Answer: First, we must investigate the roles of the oleh and the bk. In the gemara’s time, the oleh read the Torah aloud for the tzibbur. In Tannaic times, only the first aliya had an opening beracha and the last one had an ending beracha (Megilla 21b), and all the middle olim did was read the Torah. The Rambam (Tefilla 12:5) describes kri’at haTorah as the olim doing the laining. Other Rishonim, though, report a minhag that a bk lains, whereas the oleh makes the berachot and reads along quietly (Shulchan Aruch, Orach Chayim 141:2).

The consensus is that the bk’s reading is the halachically significant kri’at haTorah, which needs to be done carefully, as the point is for the tzibbur to hear (see Sha’ar Ephrayim 3:1; Mishna Berura 142:3). (The Maharil (Shut 23) considers the possibility that the oleh’s reading can also count for the tzibbur.)

The Rosh (Megilla 3:1), though, requires the oleh to read along with the bk, for if he does not, his berachot are l’vatala, because his beracha cannot connect to the bk’s laining but must relate to his own reading. The Shulchan Aruch (OC 139:2-3) rules that one who is unable to read from the Torah even with the bk’s help (whether due to blindness or ignorance), may not receive an aliya, but the Rama (ad loc.) allows it. The Taz (OC 141:3) argues on the need to read along, as he understands the Yerushalmi (Megilla 4:1) to say that when the one making the beracha listens to the reading, the beracha is connected to the reading. The She’eilat Ya’avetz I:75 rejects the Taz, saying that listening can connect one to a text but cannot make it count as if the listener read that text from a sefer Torah, as is required for kri’at haTorah. We generally pasken, albeit likely because of the great need, to allow even a blind person to get aliyot even though he cannot read along (Mishna Berura 139:12-13). In many, many shuls it is also clear that not everyone reads along, and it is rare for gabbaim to try to enforce it. (The She’eilat Yaavetz considers it conceivable, but probably wrong, that one who follows in the sefer Torah the words he listens to is considered as if he read them with his lips.) Thus, reading along is not a critical need.

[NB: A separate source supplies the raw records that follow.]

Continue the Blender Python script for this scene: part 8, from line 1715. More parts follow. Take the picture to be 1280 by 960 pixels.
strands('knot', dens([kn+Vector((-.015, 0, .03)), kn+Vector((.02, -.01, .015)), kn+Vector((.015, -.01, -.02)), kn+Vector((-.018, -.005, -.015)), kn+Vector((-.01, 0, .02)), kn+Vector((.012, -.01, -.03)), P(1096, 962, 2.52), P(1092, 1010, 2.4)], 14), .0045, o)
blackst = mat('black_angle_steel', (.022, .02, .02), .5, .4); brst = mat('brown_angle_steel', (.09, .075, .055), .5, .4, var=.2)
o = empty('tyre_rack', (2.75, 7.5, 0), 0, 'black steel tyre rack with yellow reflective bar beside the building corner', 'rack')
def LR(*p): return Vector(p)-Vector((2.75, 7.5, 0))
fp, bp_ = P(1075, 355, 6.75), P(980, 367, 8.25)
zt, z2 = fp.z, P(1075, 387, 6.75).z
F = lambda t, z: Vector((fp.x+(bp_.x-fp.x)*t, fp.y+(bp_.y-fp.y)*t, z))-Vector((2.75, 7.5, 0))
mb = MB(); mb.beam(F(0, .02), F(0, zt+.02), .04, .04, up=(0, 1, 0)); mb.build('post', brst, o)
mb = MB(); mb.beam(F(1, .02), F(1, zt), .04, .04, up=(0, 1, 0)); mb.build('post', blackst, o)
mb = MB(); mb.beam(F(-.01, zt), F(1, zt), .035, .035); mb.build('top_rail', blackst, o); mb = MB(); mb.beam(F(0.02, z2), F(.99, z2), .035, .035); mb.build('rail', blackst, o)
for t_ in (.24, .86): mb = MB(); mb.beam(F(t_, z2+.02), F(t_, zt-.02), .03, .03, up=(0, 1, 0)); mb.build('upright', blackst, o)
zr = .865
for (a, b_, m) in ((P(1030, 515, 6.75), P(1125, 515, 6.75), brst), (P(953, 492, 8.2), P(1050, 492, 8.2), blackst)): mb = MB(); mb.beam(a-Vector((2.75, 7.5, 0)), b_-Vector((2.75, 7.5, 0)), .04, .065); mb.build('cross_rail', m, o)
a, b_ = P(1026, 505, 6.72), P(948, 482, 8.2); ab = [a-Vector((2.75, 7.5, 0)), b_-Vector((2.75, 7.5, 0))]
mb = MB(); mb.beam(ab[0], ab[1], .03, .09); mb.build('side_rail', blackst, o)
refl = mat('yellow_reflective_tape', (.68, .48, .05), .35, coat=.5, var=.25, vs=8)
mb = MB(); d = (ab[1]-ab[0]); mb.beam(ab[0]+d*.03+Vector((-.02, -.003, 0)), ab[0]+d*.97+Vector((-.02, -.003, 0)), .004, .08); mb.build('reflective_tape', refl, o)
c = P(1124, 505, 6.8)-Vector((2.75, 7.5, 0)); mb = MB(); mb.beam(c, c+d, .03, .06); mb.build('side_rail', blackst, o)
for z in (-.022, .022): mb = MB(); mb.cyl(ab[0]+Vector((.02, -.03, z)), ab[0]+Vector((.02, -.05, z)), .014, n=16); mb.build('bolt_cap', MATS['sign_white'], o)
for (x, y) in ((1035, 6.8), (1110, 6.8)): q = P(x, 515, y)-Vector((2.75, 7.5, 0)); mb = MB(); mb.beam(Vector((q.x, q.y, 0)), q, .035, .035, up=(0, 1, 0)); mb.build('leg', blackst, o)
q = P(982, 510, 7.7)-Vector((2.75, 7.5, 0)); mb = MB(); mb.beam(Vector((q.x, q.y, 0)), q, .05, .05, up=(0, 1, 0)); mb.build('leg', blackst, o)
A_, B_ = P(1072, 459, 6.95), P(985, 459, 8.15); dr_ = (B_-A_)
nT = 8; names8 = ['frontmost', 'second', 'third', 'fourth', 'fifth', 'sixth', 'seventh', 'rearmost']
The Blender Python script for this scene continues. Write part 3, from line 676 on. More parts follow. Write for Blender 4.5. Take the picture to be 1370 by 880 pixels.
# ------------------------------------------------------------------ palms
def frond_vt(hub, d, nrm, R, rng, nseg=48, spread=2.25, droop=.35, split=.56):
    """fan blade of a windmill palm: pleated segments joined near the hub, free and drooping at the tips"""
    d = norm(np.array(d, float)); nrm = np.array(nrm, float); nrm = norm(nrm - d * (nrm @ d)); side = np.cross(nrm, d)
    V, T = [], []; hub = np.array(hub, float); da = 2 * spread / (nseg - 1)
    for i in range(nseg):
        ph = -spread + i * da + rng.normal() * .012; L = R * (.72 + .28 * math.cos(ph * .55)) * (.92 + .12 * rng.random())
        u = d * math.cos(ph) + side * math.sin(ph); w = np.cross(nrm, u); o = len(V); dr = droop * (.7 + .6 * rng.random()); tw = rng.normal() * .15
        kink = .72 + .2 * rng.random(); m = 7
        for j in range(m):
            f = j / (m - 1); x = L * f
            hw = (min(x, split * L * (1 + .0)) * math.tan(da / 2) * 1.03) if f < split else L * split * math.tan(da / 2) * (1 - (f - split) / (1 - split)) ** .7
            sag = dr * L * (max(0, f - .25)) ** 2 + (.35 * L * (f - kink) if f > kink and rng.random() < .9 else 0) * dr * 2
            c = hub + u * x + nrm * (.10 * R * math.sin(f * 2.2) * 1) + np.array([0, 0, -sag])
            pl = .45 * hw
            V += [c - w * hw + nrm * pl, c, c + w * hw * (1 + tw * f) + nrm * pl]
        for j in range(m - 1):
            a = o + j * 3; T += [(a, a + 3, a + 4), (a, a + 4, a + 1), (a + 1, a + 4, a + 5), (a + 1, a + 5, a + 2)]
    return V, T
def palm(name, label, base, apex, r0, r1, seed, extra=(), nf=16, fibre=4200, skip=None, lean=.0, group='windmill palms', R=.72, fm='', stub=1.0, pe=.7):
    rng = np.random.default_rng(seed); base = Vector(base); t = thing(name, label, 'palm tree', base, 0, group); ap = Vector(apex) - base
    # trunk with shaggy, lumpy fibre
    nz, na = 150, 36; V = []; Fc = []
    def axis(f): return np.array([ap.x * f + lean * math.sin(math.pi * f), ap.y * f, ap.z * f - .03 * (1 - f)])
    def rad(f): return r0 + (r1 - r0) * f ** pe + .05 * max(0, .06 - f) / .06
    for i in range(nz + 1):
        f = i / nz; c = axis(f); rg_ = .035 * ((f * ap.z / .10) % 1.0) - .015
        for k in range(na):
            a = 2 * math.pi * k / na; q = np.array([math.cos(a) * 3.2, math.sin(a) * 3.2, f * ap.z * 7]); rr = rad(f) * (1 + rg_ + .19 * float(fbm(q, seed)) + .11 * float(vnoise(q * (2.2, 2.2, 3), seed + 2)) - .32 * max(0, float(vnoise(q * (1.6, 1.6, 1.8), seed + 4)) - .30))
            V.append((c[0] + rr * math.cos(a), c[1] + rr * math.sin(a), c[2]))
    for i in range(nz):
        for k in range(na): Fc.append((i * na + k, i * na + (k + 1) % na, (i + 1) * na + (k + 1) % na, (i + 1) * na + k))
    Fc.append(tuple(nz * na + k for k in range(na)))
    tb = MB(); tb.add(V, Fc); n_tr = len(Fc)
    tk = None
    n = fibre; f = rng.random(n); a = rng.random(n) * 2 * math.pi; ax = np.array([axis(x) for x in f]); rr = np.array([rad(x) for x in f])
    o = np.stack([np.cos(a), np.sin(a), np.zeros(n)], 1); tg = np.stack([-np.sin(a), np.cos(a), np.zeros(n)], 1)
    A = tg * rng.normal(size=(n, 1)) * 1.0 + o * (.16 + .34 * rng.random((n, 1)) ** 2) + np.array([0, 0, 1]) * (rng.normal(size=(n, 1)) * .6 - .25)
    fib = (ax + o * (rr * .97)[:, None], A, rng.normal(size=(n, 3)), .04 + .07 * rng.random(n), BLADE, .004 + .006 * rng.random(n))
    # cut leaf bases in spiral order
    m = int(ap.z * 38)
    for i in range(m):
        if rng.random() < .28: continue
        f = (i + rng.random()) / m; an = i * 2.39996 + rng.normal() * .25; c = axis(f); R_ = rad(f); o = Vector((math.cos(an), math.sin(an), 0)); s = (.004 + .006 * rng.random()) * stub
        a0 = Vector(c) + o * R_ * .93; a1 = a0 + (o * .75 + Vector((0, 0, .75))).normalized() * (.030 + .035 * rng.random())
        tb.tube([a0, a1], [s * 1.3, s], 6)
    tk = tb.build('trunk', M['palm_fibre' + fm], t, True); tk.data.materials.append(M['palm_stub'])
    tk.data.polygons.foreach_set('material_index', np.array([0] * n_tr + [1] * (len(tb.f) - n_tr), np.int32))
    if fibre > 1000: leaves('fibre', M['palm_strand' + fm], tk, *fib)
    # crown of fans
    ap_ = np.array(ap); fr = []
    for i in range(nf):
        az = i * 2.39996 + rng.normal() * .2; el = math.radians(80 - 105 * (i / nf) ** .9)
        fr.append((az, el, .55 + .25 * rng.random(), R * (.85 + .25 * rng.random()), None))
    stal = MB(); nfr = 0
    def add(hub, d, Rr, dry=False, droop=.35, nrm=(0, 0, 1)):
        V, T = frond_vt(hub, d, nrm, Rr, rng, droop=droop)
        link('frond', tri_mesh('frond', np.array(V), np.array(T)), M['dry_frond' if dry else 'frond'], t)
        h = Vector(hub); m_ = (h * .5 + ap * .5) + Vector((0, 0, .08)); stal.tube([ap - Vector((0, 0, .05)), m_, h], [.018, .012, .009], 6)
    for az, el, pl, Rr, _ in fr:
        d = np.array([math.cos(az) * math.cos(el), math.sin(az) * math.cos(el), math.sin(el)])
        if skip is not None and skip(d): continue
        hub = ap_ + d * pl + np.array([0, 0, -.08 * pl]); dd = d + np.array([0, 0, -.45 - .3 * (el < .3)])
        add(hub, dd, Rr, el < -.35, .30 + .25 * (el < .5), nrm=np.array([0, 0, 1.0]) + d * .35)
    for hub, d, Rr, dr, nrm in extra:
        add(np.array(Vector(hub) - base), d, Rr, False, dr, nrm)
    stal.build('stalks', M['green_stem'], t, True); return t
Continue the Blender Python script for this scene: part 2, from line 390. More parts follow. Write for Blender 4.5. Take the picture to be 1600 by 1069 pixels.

However, it is certainly proper to follow the Rosh’s ruling that the oleh read along, which the Rosh says he should do “quietly and precisely.” This desire for preciseness should be tempered by the fact that we make no real effort to ensure such quality. We allow non- proficient readers to get aliyot, and Acharonim point out that we do not trust the oleh to read well enough for the tzibbur to fulfill the mitzva by his reading (see Mishna Berura ad loc. 10). Also, given that an oleh reads quietly, we have no way to correct him if he reads inaccurately.

One can fulfill recitation-based mitzvot in a different havara from his own, which is what one should do when leading a congregation with that havara (see Igrot Moshe, OC III:5; Bemareh Habazak III:1). Therefore, it is not a problem for him to follow the bk. However, there is generally a preference to do things one’s own way for a “private mitzva” when it is not offensive to the public (see ibid.). Since it is most likely the oleh’s reading is a personal matter (the berachot are more complex – see Bemareh Habazak ibid.), one’s own havara is conceptually preferable. However, it is easier for those who do not know dikduk well to “parrot” the bk than to try to make the proper adjustments for his own havara. While his failure in that regard is unlikely to ruin the meaning, which would make it correctable if he were the bk (see Rama, OC 142:1), it is better to avoid mistakes than to use one’s havara (see ibid.). Therefore, except for olim who are proficient enough to make the adjustments consistently, it is better to follow the bk.